Ces personnes, ces odeurs, ces bruits appartiennent à cet « ancien temps » que je revois toujours avec tendresse.
Ce message a été édité - le 03-10-2020 à 15:14 par Ottomar
Ce message a été édité - le 03-10-2020 à 15:16 par Ottomar
Super...alors planons encore avec
le pain abouché:
Place des Tapis, le boulanger vendait des couronnes farinées dont je n’ai jamais retrouvé le goût ailleurs. Je venais spécialement dans cette boulangerie, alors qu’il en existe une au début de la rue d’Isly, pour cette fameuse couronne.
Je crois avoir trouvé le secret de ce pain si particulier. Il s’agit vraisemblablement d’un pain « abouché ». Nizier du Puitspelu nous en donne la définition dans le Littré de la Grand’Côte.
« c’est un pain qu’on a mis à cuire en renversant la petite paillasse ronde dans laquelle est la pâte. Pour le pain non abouché, qui se nomme pain « jeté », on le jette au four comme un palet. Un pain abouché est meilleur...le mitron étant obligé d’enfariner le fonds de la paillasse pour que la pâte n’y adhère pas.
On enfarine sa vagnotte (redingote) quand on veut couper le pain abouché, ce qui n’arrive pas avec le pain jeté. »
En effet je me souviens de ce pain qui nous « enfarinait » délicieusement et qui contribuait à lui donner sa spécificité, son goût et son charme.
Il m'arrive (rarement maintenant) de venir à Lyon. Tous ces métiers ont en effet disparu. Les rues cependant en conservent les traces . Imprimées dans ma mémoire, elles restent perceptibles mais évanescentes.
Merci Marcek pour cette lecture.
Ce message a été édité - le 01-03-2023 à 14:03 par Ottomar
Je me souviens quant à moi, étant d’un âge vénérable ( née en 1939 pour ne rien te cacher ) de tous ces petits métiers aujourd’hui disparus . Dans le petit village du Lot, non loin de Cahors, il y avait un garde-champêtre dont le tambour nous rameutait, nous, les gamins, sur la place du village ! Il y avait le rémouleur, le ramasseur de peaux de lapins, le vitrier …une petite épicerie et bien sûr le café de Gratadou où les hommes venaient boire leur chopine et jouer aux cartes. J’habitais la maison qui jouxtait le café et , de la cuisine, j’entendais les gros rires de ces hommes à qui les chopines donnaient de l’entrain ! Mais un jour, je fus bien aise de les trouver au café pour un appel au secours : ma grand-mère , forte femme heureusement avait l’armoire de sa chambre qui avait basculé sur elle et elle la retenait à bout de bras… guettée par l’épuisement …les mains vigoureuses des hommes rameutés remirent l’armoire en place en deux temps trois mouvements !

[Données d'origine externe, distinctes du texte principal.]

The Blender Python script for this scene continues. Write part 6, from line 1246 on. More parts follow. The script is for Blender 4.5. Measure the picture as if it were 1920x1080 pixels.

Ce message a été édité - le 01-03-2023 à 12:08 par Marcek
Le temps historique paraît long alors que le temps que nous évoquons dans nos souvenirs paraît toujours très court.Ce qui a été ne sera jamais plus cependant ces instants passés sont toujours vivants et bien vivants en nous. Ils ne s'effacent pas.